Jan 24, 2021 - Economy

The limits of Biden's plan to cancel student debt

Data: New York Fed Consumer Credit Panel/Equifax; Chart: Axios Visuals

There’s a growing consensus among Americans who want President Biden to cancel student debt — but addressing the ballooning debt burden is much more complicated than it seems.

Why it matters: Student debt is stopping millions of Americans from buying homes, buying cars and starting families. And the crisis is rapidly getting worse.

By the numbers: Student debt — which stands at $1.55 trillion — is the biggest category of debt Americans owe, aside from mortgages.

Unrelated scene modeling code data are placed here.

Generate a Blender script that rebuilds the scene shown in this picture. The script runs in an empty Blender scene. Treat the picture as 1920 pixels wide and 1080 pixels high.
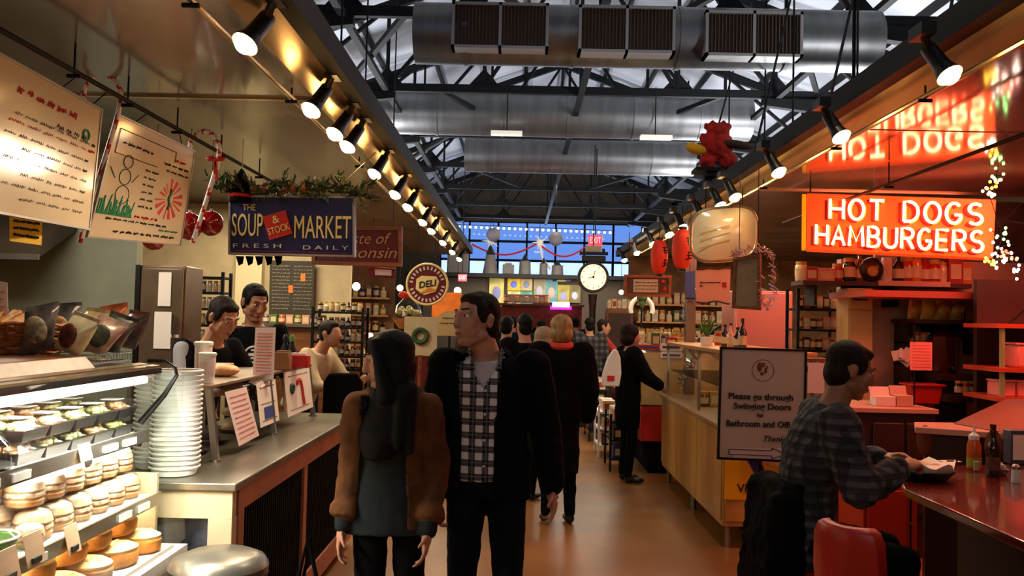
import bpy, bmesh, math, random
from mathutils import Vector, Matrix, noise
random.seed(11)
scene = bpy.context.scene
COL = scene.collection
V = Vector
PI = math.pi
R = math.radians
F = 1600.0
CAMP = V((0, 0, 1.62))
# ---------------- camera basis
_yc = V((14 / F, -60 / F, -1)).normalized()
_a = R(1.3)
_z = V((math.sin(_a), math.cos(_a), 0))
_zc = (_z - _yc * _z.dot(_yc)).normalized()
_xc = _yc.cross(_zc)
W2C = Matrix((_xc, _yc, _zc)).transposed()      # columns: world axes seen from the camera
C2W = W2C.transposed()


def ray(px, py):
    return C2W @ V(((px - 960) / F, -(py - 540) / F, -1))


def at(px, py, d):
    r = ray(px, py)
    return CAMP + r * (d / r.y)


def onz(px, py, z):
    r = ray(px, py)
    return CAMP + r * ((z - CAMP.z) / r.z)


def onx(px, py, x):
    r = ray(px, py)
    return CAMP + r * (x / r.x)


cd = bpy.data.cameras.new('camera')
cam = bpy.data.objects.new('camera', cd)
COL.objects.link(cam)
cd.sensor_width = 36
cd.lens = 36 * F / 1920
cd.clip_start = 0.05
cd.clip_end = 300
M4 = C2W.to_4x4()
M4.translation = CAMP
cam.matrix_world = M4
scene.camera = cam


# ---------------- materials
def lin(c):
    return tuple(((x / 255) / 12.92 if x / 255 <= .04045 else ((x / 255 + .055) / 1.055) ** 2.4) for x in c) + (1,)


MATS = {}


def mat(name, col, r=.5, me=0, nv=0, ns=6, bump=0, bs=30, em=None, es=0, coat=0, st=None, col2=None, spec=.5):
    """procedural principled material; nv = strength of mottling towards col2"""
    if name in MATS:
        return MATS[name]
    m = bpy.data.materials.new(name)
    m.use_nodes = True
    nt = m.node_tree
    b = nt.nodes['Principled BSDF']
    b.inputs['Base Color'].default_value = lin(col)
    b.inputs['Roughness'].default_value = r
    b.inputs['Metallic'].default_value = me
    b.inputs['Specular IOR Level'].default_value = spec
    if coat:
        b.inputs['Coat Weight'].default_value = coat
        b.inputs['Coat Roughness'].default_value = .08
    tc = nt.nodes.new('ShaderNodeTexCoord')
    if nv:
        n = nt.nodes.new('ShaderNodeTexNoise')
        n.inputs['Scale'].default_value = ns
        n.inputs['Detail'].default_value = 5
        mp = nt.nodes.new('ShaderNodeMapping')
        if st:
            mp.inputs['Scale'].default_value = st
        nt.links.new(tc.outputs['Object'], mp.inputs[0])
        nt.links.new(mp.outputs[0], n.inputs['Vector'])
        cr = nt.nodes.new('ShaderNodeValToRGB')
        c2 = col2 or tuple(x * (1 - nv) for x in col)
        cr.color_ramp.elements[0].position = .35
        cr.color_ramp.elements[0].color = lin(c2)
        cr.color_ramp.elements[1].position = .65
        cr.color_ramp.elements[1].color = lin(col)
        nt.links.new(n.outputs['Fac'], cr.inputs[0])
        nt.links.new(cr.outputs[0], b.inputs['Base Color'])
    if bump:
        n2 = nt.nodes.new('ShaderNodeTexNoise')
        n2.inputs['Scale'].default_value = bs
        nt.links.new(tc.outputs['Object'], n2.inputs['Vector'])
        bp = nt.nodes.new('ShaderNodeBump')
        bp.inputs['Strength'].default_value = bump
        bp.inputs['Distance'].default_value = .02
        nt.links.new(n2.outputs['Fac'], bp.inputs['Height'])
        nt.links.new(bp.outputs[0], b.inputs['Normal'])
    if em:
        b.inputs['Emission Color'].default_value = lin(em)
        b.inputs['Emission Strength'].default_value = es
    MATS[name] = m
    return m


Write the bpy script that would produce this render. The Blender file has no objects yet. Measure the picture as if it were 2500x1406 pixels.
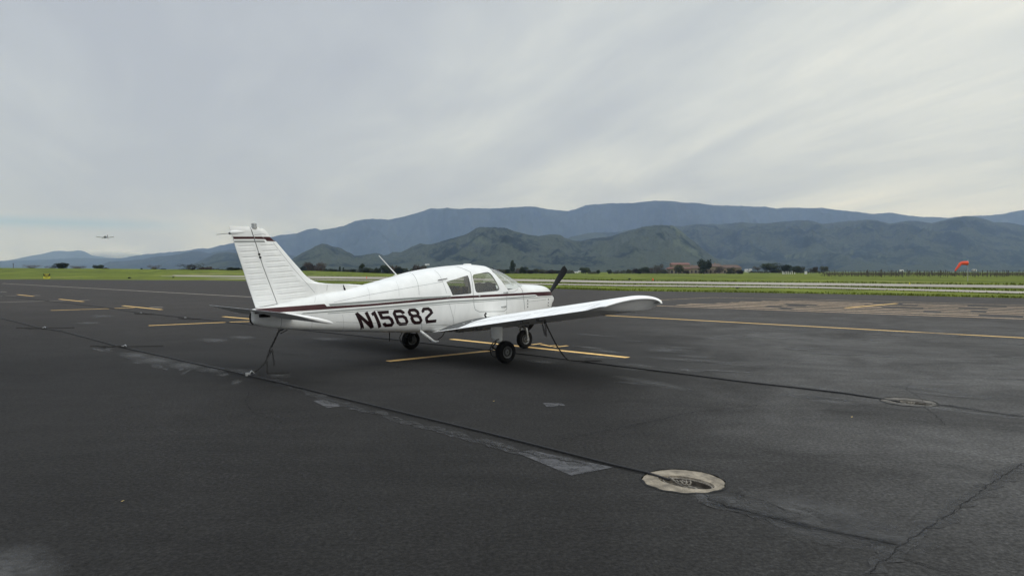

  • Most borrowers are white, but Black college graduates owe an average of $25,000 more than their white counterparts.
  • According to a new Harris Poll survey, 64% of Americans support canceling some student debt, and 55% support canceling all of it.

What's happening: Biden has proposed immediately cancelling $10,000 of federal student loan debt for every borrower. The move would cost around $370 billion.

  • That would eliminate debt for the 15 million borrowers who owe $10,000 or less. And it's a broad-based approach that would help all 42 million borrowers.

Yes, but: Here's what that alone wouldn't do:

    • It wouldn't make much of a difference for the nearly 30 million borrowers who owe more than $10,000. Many of them went to graduate school and owe hundreds of thousands.
    • It wouldn't stimulate the economy. Student debt stops many from investing or buying property, which is a drag on the economy, but canceling a small amount of debt wouldn't change that, experts say.
    • It wouldn’t target the most vulnerable borrowers. Canceling the same amount of debt for all doesn’t account for the fact that many Americans with student debt are also among the most well-educated and high-earning individuals.
    • It wouldn't help future borrowers. The problem with forgiving student debt is that every day we’re making new loans in this broken system,” says Adam Looney, an economist at the University of Utah. “You’ve not solved the problem.”

Insurmountable student debt is a recent phenomenon, Looney says. It's been growing at six times the rate of the U.S. economy, and it's only getting worse.

  • There are no limits on how much students can borrow and few restrictions on how they spend the money.
  • And, on top of that, the cost of college and graduate school is skyrocketing. As a result, young people are borrowing sums of money they can’t possibly repay and many are using that money to pursue degrees at online or for-profit colleges with higher than average dropout rates.

What we're watching: Among the American public, canceling debt isn't a fringe or far-left idea any more.

  • In the Harris Poll survey, 78% support putting restrictions on the price of a university education. And 59% support no tuition at public universities.